Virginia is for [science] lovers.

Recently, I found myself in a conversation with some of the staff at the Science Museum of Virginia. They are in the process of master planning their architectural and exhibition spaces and have identified that they’d like the character of the visitor's experience to be one of a “Virginia style of learning.”
By reading their strategic plan and through conversation, I gathered that they’d like to use the State of Virginia’s history to provide context for identifying scientific content for the new museum. After all, one could easily turn to Monticello to contemplate the inventive genius of Jefferson or venture to any of the State’s civil war sites to find highly engaging context for subjects like typhus and trajectory; saltpeter and submarines.
In response to this “road trip” idea, I brought up the notion of employing a heritage science approach and although I’ve found that this term does exist in other arenas outside of the museum interpretation field, I’d like to take the opportunity of this blog to identify what I meant by, what I thought was, this admittedly spontaneous term. I think heritage is the full range of
our inherited traditions, objects and culture. Most importantly, it is the range of contemporary activities, emotions, meanings and behaviors that we draw from them. Objects and culture; activities and meanings – it’s the stuff museums are made of. Since this conversation, I encountered an article in AAM’s Museum magazine written by Lonnie Bunch, Director of the Smithsonian National Museum of African American History and Culture (issue Nov/Dec 2010). In it, I read “The best museum presentations can help people find a meaningful and useable past.”

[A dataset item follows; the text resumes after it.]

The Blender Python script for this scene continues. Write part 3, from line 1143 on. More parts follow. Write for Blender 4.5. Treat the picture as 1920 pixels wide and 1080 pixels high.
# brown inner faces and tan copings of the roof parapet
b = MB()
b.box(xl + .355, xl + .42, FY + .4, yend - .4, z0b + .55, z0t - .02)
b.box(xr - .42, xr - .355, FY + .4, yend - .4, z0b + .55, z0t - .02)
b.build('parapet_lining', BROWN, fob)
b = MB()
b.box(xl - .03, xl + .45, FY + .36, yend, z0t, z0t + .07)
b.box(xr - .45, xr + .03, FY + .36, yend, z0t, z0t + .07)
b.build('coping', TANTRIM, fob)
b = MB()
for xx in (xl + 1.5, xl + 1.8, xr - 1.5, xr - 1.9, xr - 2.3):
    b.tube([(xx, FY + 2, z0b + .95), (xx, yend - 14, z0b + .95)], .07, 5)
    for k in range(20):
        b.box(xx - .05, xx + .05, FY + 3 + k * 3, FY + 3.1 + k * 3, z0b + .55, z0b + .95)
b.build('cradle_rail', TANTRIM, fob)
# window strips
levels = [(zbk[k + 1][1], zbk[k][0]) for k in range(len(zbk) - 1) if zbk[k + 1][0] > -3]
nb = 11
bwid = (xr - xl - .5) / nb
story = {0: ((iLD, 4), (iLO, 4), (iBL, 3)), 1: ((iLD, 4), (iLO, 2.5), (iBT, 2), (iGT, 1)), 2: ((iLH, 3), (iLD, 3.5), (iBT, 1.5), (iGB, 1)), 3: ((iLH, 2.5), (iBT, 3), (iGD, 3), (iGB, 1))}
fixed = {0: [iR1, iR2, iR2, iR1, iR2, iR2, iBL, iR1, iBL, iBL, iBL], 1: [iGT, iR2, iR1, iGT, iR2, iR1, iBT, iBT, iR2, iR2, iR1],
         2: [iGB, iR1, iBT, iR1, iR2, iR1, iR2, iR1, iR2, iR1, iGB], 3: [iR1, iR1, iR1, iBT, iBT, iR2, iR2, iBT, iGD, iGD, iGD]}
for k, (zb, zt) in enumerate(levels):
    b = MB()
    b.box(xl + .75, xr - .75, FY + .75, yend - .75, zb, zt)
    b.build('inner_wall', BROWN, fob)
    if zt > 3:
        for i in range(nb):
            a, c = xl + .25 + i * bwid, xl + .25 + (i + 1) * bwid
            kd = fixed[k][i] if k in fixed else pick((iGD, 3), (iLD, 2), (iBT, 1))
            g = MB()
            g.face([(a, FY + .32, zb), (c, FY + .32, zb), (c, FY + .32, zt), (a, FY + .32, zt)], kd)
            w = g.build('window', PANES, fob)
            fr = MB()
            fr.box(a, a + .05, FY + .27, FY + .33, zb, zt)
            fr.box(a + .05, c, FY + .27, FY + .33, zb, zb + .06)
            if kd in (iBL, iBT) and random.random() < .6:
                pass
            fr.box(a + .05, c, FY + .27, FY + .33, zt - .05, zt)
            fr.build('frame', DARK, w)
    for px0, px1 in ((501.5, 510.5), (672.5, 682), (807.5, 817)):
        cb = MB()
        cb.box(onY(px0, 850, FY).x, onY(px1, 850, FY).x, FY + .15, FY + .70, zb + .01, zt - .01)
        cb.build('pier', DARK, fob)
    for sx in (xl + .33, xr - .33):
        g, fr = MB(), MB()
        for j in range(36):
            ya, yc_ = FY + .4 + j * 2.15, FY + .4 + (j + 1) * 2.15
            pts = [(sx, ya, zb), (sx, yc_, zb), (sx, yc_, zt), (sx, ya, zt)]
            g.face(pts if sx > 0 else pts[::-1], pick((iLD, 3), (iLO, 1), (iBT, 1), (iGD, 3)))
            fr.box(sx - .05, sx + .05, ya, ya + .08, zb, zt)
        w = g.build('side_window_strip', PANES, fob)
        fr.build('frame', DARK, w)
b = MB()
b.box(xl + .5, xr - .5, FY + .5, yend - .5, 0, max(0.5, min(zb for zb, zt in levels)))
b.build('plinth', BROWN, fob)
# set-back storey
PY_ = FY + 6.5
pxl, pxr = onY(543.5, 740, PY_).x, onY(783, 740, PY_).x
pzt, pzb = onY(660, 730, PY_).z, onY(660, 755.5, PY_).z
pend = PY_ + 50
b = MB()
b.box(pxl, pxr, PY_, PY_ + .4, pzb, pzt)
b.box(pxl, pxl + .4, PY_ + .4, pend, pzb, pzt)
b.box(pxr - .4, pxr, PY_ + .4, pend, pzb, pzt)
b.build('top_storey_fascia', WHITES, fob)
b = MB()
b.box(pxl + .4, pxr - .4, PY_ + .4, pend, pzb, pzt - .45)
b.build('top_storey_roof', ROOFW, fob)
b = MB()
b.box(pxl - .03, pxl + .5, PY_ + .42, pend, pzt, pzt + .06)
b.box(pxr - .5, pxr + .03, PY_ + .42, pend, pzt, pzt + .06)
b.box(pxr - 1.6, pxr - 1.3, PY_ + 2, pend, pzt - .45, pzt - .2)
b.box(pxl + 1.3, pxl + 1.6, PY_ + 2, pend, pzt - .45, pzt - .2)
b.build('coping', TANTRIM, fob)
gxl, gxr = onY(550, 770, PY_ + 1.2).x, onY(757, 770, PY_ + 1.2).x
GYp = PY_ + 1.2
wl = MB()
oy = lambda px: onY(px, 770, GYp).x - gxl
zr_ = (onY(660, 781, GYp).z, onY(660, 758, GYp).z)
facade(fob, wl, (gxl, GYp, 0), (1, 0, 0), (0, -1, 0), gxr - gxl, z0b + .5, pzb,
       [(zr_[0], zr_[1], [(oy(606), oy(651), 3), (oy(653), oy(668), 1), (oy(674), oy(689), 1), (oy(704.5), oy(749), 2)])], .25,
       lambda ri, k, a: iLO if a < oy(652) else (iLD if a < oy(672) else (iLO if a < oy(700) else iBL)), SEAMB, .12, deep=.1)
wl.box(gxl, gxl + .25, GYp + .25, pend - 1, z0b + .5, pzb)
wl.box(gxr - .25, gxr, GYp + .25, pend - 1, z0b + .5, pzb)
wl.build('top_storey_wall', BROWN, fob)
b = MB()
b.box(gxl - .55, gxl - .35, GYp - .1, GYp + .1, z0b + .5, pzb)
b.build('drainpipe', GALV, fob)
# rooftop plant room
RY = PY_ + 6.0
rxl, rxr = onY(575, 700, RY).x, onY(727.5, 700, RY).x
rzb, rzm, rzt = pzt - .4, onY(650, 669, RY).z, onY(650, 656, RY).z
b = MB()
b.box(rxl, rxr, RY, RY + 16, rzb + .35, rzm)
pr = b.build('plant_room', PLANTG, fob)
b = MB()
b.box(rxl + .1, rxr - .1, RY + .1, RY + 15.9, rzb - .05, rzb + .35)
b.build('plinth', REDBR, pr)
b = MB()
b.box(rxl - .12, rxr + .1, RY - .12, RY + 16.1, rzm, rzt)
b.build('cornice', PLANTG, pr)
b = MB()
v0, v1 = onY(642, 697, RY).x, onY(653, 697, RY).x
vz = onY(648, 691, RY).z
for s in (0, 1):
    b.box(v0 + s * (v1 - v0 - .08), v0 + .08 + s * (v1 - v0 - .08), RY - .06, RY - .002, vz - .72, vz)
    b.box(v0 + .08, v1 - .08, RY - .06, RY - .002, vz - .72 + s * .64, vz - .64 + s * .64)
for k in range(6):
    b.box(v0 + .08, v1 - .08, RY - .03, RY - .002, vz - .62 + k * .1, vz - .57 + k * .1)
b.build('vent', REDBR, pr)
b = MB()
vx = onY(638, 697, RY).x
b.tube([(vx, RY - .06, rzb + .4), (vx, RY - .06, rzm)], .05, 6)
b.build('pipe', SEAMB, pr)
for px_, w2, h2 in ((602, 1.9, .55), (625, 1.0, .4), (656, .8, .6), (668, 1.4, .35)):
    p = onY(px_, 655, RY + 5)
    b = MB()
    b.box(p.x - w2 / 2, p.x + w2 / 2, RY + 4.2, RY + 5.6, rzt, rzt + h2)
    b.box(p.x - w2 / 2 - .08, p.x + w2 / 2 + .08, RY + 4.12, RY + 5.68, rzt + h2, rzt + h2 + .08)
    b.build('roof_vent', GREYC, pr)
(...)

The idea of a “usable past” made me think of
Virginia and the idea of heritage science again. Perhaps the Science Museum of Virginia should not only be interested in a style of learning but should also be interested in a way of shaping Virginia itself.
I think the idea of a heritage science is a good one, and I now think that its definition is rather multidimensional:
1. It is a context for science through regional and inherited traditions, objects and culture;
2. It is an approach to scientific education through the actions of investigating and uncovering the past, preservation and conservation of heritage resources; and identifying how the past can be useful; and
3. It is a brand for heritage tourism – one that aligns scientific achievement with a powerful sense of place that can certainly found in the State of Virginia, yesterday and today.